Similarly, running climate scenarios across portfolios to gauge environmental impact can help understand how they may perform under different states of the world, both favourable and unfavourable. This involves considering physical risks, the risks from a transition to a lower-carbon economy and how these are impacted by the action (or inaction) of global policymakers.

Further, sophisticated reinsurance modelling tools can be applied to investment portfolios to estimate the exposure of individual assets and the total portfolio to a variety of physical perils, such as floods, wildfires and cyclones. This spatial technology analysis can easily be aggregated across different assets or funds and compared with benchmarks or peer groups. More detailed analysis allows the estimation of the value at risk for individual assets or the portfolio, which calibrates risk in dollar terms using a metric that is familiar to investors.

Strategies
Integrating sustainability into core listed equity mandates is a key step for many investors. Using tools, such as the MSCI Adaptive Cap ESG Universal Index, can help to create a highly diversified, low-cost portfolio that spreads capital and risk more evenly between stocks compared to a traditional indexing approach. The index increases the weightings in companies with strong and improving ESG attributes, and excludes a small number of companies that fail to meet minimum ESG standards. This means that investors retain the ability to proactively engage with the vast majority of individual companies to drive positive change.

Private markets have long been an area where investors can express more thematic and targeted views, and are ripe for sustainability. There are a vast number of assets, which are compelling investments in their own rights, supported by long-term sustainability trends, but as a set benefit further from having attractive societal and environmental impacts.

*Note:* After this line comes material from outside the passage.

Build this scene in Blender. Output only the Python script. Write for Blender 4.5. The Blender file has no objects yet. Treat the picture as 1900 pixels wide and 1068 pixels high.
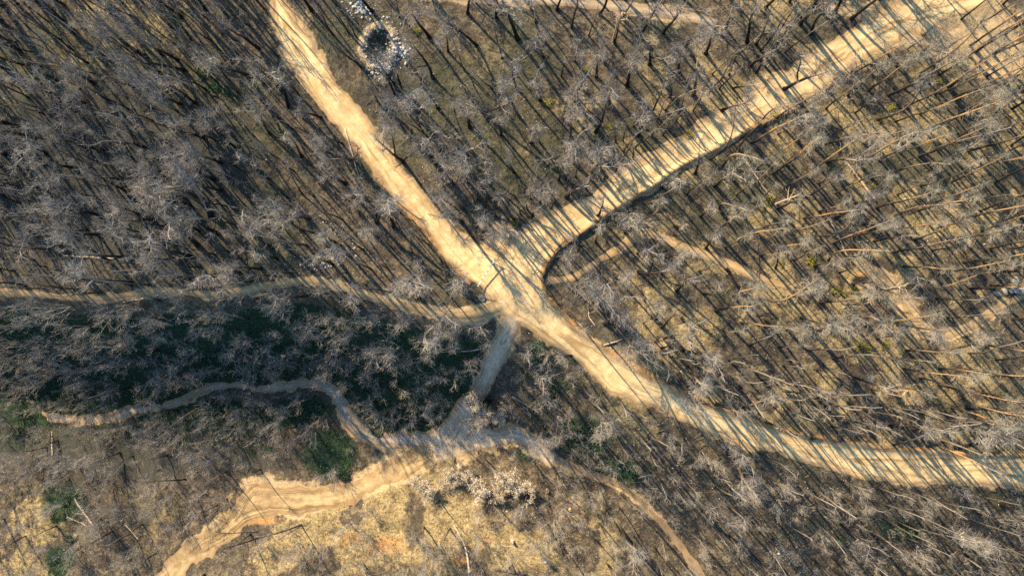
import bpy, math, random
import numpy as np
from mathutils import Vector, Matrix

rng = np.random.default_rng(11)
random.seed(11)
scene = bpy.context.scene
COL = scene.collection

# ------------------------------------------------------------------ camera
IW, IH = 1900.0, 1068.0
FPX = 1267.0            # focal length in photograph pixels
CAM_H = 90.0            # flying height over the plateau
NADIR = (1000.0, 600.0)  # where tree trunks converge in the photograph
_d = np.array([-(NADIR[0] - IW / 2) / FPX, (NADIR[1] - IH / 2) / FPX, -1.0])
_d /= np.linalg.norm(_d)
ZC = -_d
XC = np.cross([0, 1, 0], ZC); XC /= np.linalg.norm(XC)
YC = np.cross(ZC, XC)
cam_data = bpy.data.cameras.new('camera')
cam = bpy.data.objects.new('camera', cam_data)
COL.objects.link(cam)
cam.matrix_world = Matrix(((XC[0], YC[0], ZC[0], 0), (XC[1], YC[1], ZC[1], 0), (XC[2], YC[2], ZC[2], CAM_H), (0, 0, 0, 1)))
cam_data.sensor_width = 36.0
cam_data.lens = 36.0 * FPX / IW
cam_data.clip_end = 3000
scene.camera = cam


def at_z(px, py, z):
    px = np.asarray(px, float); py = np.asarray(py, float)
    u = ((px - IW / 2) / FPX)[..., None]; v = ((IH / 2 - py) / FPX)[..., None]
    d = u * XC + v * YC - ZC
    t = (np.asarray(z, float) - CAM_H) / d[..., 2]
    return d[..., 0] * t, d[..., 1] * t


def to_px(x, y, z):
    q = np.stack([np.asarray(x, float), np.asarray(y, float), np.asarray(z, float) - CAM_H], -1)
    zz = -(q @ ZC)
    return IW / 2 + FPX * (q @ XC) / zz, IH / 2 - FPX * (q @ YC) / zz


# ------------------------------------------------------------------ noise
def vnoise(x, y, scale, seed):
    x = np.asarray(x, float) / scale + 1000.0 + seed * 17.3
    y = np.asarray(y, float) / scale + 1000.0 + seed * 7.7
    xi = np.floor(x).astype(np.int64); yi = np.floor(y).astype(np.int64)
    fx = x - xi; fy = y - yi
    fx = fx * fx * (3 - 2 * fx); fy = fy * fy * (3 - 2 * fy)

    def h(a, b):
        n = (a * 374761393 + b * 668265263 + seed * 974711) & 0x7fffffff
        n = ((n ^ (n >> 13)) * 1274126177) & 0x7fffffff
        return ((n ^ (n >> 16)) & 0xffff) / 65535.0
    return (h(xi, yi) * (1 - fx) + h(xi + 1, yi) * fx) * (1 - fy) + (h(xi, yi + 1) * (1 - fx) + h(xi + 1, yi + 1) * fx) * fy


def fbm(x, y, scale, seed, octv=4):
    a, tot, out = 1.0, 0.0, 0.0
    for i in range(octv):
        out = out + a * vnoise(x, y, scale / 2 ** i, seed + i * 31)
        tot += a; a *= 0.5
    return out / tot


def sstep(a, b, x):
    t = np.clip((np.asarray(x, float) - a) / (b - a), 0, 1)
    return t * t * (3 - 2 * t)


# ------------------------------------------------------------------ terrain
CTRL = [(-300, -200, 2), (300, -200, 2), (900, -200, 1.5), (1500, -200, 1), (2200, -200, .5),
        (-300, 250, 1), (250, 250, 1), (600, 250, .7), (950, 250, .8), (1300, 150, .5), (1700, 250, 0), (2200, 300, 0),
        (-300, 470, .6), (0, 480, .5), (150, 480, .5), (400, 475, .3), (650, 480, .3), (850, 480, 0), (1150, 480, 0), (1500, 500, -.2), (1900, 550, -.5), (2200, 550, -.5),
        (-300, 545, .3), (0, 556, .2), (100, 562, .2), (200, 564, .2), (300, 560, .2), (420, 554, .2), (560, 536, .2), (630, 548, .1), (700, 567, 0), (800, 592, 0), (880, 607, 0), (930, 590, 0), (965, 600, 0),
        (-300, 680, -7), (0, 685, -9.6), (150, 690, -10), (300, 685, -9.5), (420, 670, -9.5), (560, 662, -9.5), (680, 700, -9.5), (790, 735, -9.3),
        (-300, 760, -8.5), (60, 750, -11.5), (200, 770, -11.3), (350, 735, -10.5), (450, 718, -10.5), (580, 712, -10.5), (640, 770, -10.5), (720, 815, -10.5), (800, 825, -10.5),
        (943, 606, -.5), (927, 650, -3.4), (908, 690, -5.8), (885, 730, -7.8), (850, 775, -9.6),
        (985, 655, -2.0), (970, 700, -5), (945, 760, -8), (1040, 720, -4), (1020, 780, -7),
        (1000, 590, 0), (1060, 630, 0), (1120, 680, -.2), (1240, 750, -.6), (1400, 800, -1), (1600, 850, -1.2), (1900, 872, -1.2), (2200, 880, -1.2),
        (1300, 650, .3), (1600, 700, 0), (1900, 720, -.3), (2200, 720, -.3),
        (900, 812, -9.8), (960, 805, -9), (1050, 855, -8), (1150, 890, -7.5), (1250, 1000, -8),
        (1140, 735, -.6), (1270, 805, -1.0), (1437, 862, -1.2), (1604, 898, -1.3), (1800, 912, -1.3), (2000, 915, -1.3), (1361, 765, -.8), (1563, 818, -1.1), (1766, 838, -1.2),
        (1150, 810, -3.2), (1300, 885, -3.2), (1500, 945, -3.2), (1700, 985, -3.4), (1900, 990, -3.4), (1400, 1060, -6.5), (1700, 1100, -7), (2200, 1100, -7),
        (-300, 850, -7.5), (100, 850, -8), (350, 830, -8.5), (550, 840, -9), (640, 915, -8.3), (520, 930, -7.5), (400, 1000, -6.5), (300, 1060, -5.5), (100, 1000, -5), (-200, 1100, -3),
        (750, 900, -8.2), (750, 1000, -5.5), (750, 1200, -2), (950, 900, -8), (950, 1000, -6), (950, 1200, -3), (1150, 1000, -7), (1150, 1200, -5.5), (500, 1200, -2.5), (200, 1200, -2), (1500, 1300, -10), (2200, 1300, -10)]
_c = np.array(CTRL, float)
_deep = (_c[:, 2] < -3) & (_c[:, 0] < 1120)
_c[_deep, 2] *= 1.27
_cx, _cy = at_z(_c[:, 0], _c[:, 1], _c[:, 2])
_cp = np.stack([_cx, _cy], 1)


def _phi(r):
    return r * r * np.log(r + 1e-6)


_n = len(_cp)
_K = np.zeros((_n + 3, _n + 3))
_K[:_n, :_n] = _phi(np.linalg.norm(_cp[:, None] - _cp[None], axis=2)) + 2.0 * np.eye(_n)
_K[:_n, _n] = 1; _K[:_n, _n + 1:] = _cp; _K[_n, :_n] = 1; _K[_n + 1:, :_n] = _cp.T
_w = np.linalg.solve(_K, np.concatenate([_c[:, 2], [0, 0, 0]]))


def base_h(x, y):
    x = np.clip(np.asarray(x, float), -88, 92); y = np.clip(np.asarray(y, float), -58, 62)
    s = x.shape
    p = np.stack([x.ravel(), y.ravel()], 1)
    out = np.empty(len(p))
    for i in range(0, len(p), 20000):
        q = p[i:i + 20000]
        r = np.sqrt(((q[:, None] - _cp[None]) ** 2).sum(2))
        out[i:i + 20000] = _phi(r) @ _w[:_n] + _w[_n] + q @ _w[_n + 1:]
    return out.reshape(s)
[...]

Examples include advanced greenhouses for more sustainable agriculture, Energy from Waste electricity generation, temporary accommodation for vulnerable adults, specialist social housing for disabled people, cyber security, climate resilience through reinsurance, as well as the well-trodden paths of renewables investment in solar, hydro and wind power.

Effective stewardship
Stewardship is a key pillar of sustainable investment, although it can often be overlooked in favour of what are sometimes more immediate and tangible results. Good stewardship should protect and enhance the value of assets, and consequently is a critical part of a well-functioning investment process. Savvy investors should look to have stewardship integrated across their portfolios and leverage it beyond its historic focus on listed equities and voting; more time ought to be spent giving stewardship greater weight as a whole, and focusing on resources corresponding to its importance and value.

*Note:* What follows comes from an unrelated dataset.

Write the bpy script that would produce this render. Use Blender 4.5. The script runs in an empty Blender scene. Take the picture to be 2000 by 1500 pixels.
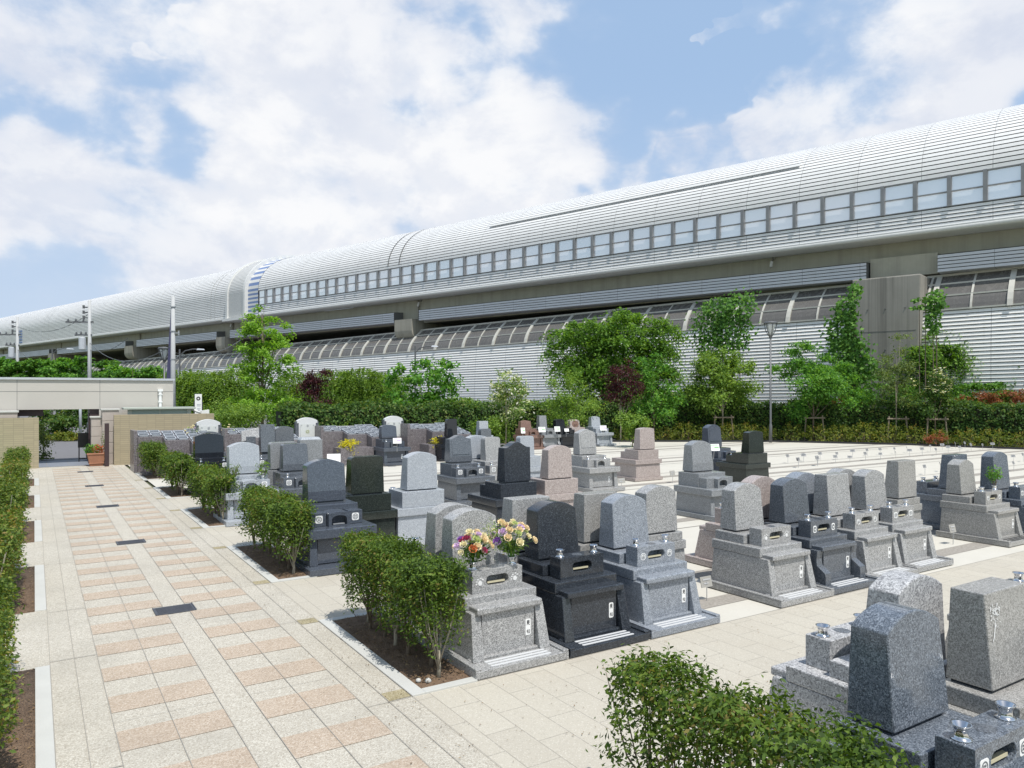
import bpy, bmesh, math, random
import numpy as np
from mathutils import Vector
R = math.radians
random.seed(7); rng = np.random.default_rng(11)
SC = bpy.context.scene; COL = SC.collection
PI = math.pi

# ------------------------------------------------------------------ camera
H = 2.7; FPX = 1466.0; HOR = 766.0; YAW = R(32.5)
sA, cA = math.sin(YAW), math.cos(YAW)
cd = bpy.data.cameras.new('camera'); cam = bpy.data.objects.new('camera', cd); COL.objects.link(cam)
cam.location = (0, 0, H); cam.rotation_euler = (R(90), 0, -YAW)
cd.sensor_width = 36; cd.lens = FPX / 2000 * 36; cd.shift_y = 16 / 2000
cd.clip_start = .05; cd.clip_end = 4000
SC.camera = cam

def ray(u, v):
    l = (u - 1000) / FPX
    return Vector((sA + l * cA, cA - l * sA, (HOR - v) / FPX))
def at(u, d, v=None):          # point seen at photo column u, depth d (and row v)
    r = ray(u, HOR if v is None else v)
    return Vector((r.x * d, r.y * d, H + r.z * d))
def gnd(u, v):
    return at(u, FPX * H / (v - HOR), v)

# ------------------------------------------------------------------ light
SUN_EL, SUN_AZ = R(64), R(180)         # azimuth clockwise from +Y
sdir = Vector((math.sin(SUN_AZ) * math.cos(SUN_EL), math.cos(SUN_AZ) * math.cos(SUN_EL), math.sin(SUN_EL)))
ld = bpy.data.lights.new('sun', 'SUN'); ld.energy = 4.5; ld.angle = R(.5); ld.color = (1, .965, .91)
so = bpy.data.objects.new('sun', ld); COL.objects.link(so); so.rotation_euler = (-sdir).to_track_quat('-Z', 'Y').to_euler(); so.location = (0, 0, 60)
SC.view_settings.view_transform = 'Standard'; SC.view_settings.look = 'None'; SC.view_settings.gamma = 1
SC.view_settings.exposure = -.03

W = bpy.data.worlds.new('World'); SC.world = W; W.use_nodes = True
class NT:
    def __init__(s, nt): s.t = nt; s.n = nt.nodes; s.l = nt.links
    def new(s, typ, **k):
        o = s.n.new(typ)
        for a, b in k.items(): setattr(o, a, b)
        return o
    def set(s, sock, v):
        if isinstance(v, (int, float)): sock.default_value = v
        elif isinstance(v, (tuple, list)): sock.default_value = v if len(v) != 3 or sock.type == 'VECTOR' else (*v, 1)
        else: s.l.new(v, sock)
    def m(s, op, a, b=0, c=None, clamp=False):
        o = s.new('ShaderNodeMath', operation=op, use_clamp=clamp); s.set(o.inputs[0], a); s.set(o.inputs[1], b)
        if c is not None: s.set(o.inputs[2], c)
        return o.outputs[0]
    def vm(s, op, a, b=(0, 0, 0)):
        o = s.new('ShaderNodeVectorMath', operation=op); s.set(o.inputs[0], a); s.set(o.inputs[1], b)
        return o.outputs['Value'] if op == 'DOT_PRODUCT' else o.outputs[0]
    def mr(s, v, a, b, c=0, d=1, smooth=True):
        o = s.new('ShaderNodeMapRange', interpolation_type='SMOOTHSTEP' if smooth else 'LINEAR'); s.set(o.inputs[0], v)
        for i, x in enumerate((a, b, c, d)): s.set(o.inputs[1 + i], x)
        return o.outputs[0]
    def mix(s, f, a, b, mode='MIX'):
        o = s.new('ShaderNodeMix', data_type='RGBA', blend_type=mode); s.set(o.inputs[0], f); s.set(o.inputs[6], a); s.set(o.inputs[7], b)
        return o.outputs[2]
    def noise(s, vec, scale, detail=3, rough=.5, out='Fac'):
        o = s.new('ShaderNodeTexNoise'); 
        if vec is not None: s.l.new(vec, o.inputs['Vector'])
        o.inputs['Scale'].default_value = scale; o.inputs['Detail'].default_value = detail; o.inputs['Roughness'].default_value = rough
        return o.outputs[out]
    def ramp(s, f, stops, interp='LINEAR'):
        o = s.new('ShaderNodeValToRGB'); s.set(o.inputs[0], f); e = o.color_ramp; e.interpolation = interp
        while len(e.elements) < len(stops): e.elements.new(.5)
        for el, (p, c) in zip(e.elements, stops): el.position = p; el.color = (*c, 1)
        return o.outputs[0]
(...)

Of course it may be unrealistic for some investors – outside of the largest and best-governed ones – to move the dial on stewardship of their own accord. In many instances, collaboration and effective partnerships will instead be key. There have been a host of initiatives in this area over recent years which offer a way for the investment industry to express its collective voice with greater impact and reach. Investors can also partner with specialist stewardship providers, across corporate engagement, voting and public policy issues.

Another crucial element for participation comes from asset owners holding fellow industry members to account on their stewardship activities, particularly those which they delegate to their asset managers. Some managers already recognise the need to improve in these areas and have acted accordingly and this improvement needs to spread across indexation, active, equity, bond, real asset, listed and unlisted.

Overall, managers need more stewardship resources, greater clarity of objectives, further collaboration, leadership-minded thinking, and to make the most of the tools available to them. Asset owners, for their part, must be equipped to engage them on this journey, set out expectations, encourage best practice and hold managers to account when they do not deliver.

While there continues to be a wide-ranging conversation around sustainability, this talk does not always translate into action. By implementing some of these practical steps and getting to grips with the tools and strategies which are now available, investors are now able to meet their sustainability needs and improve investment outcomes across different portfolios.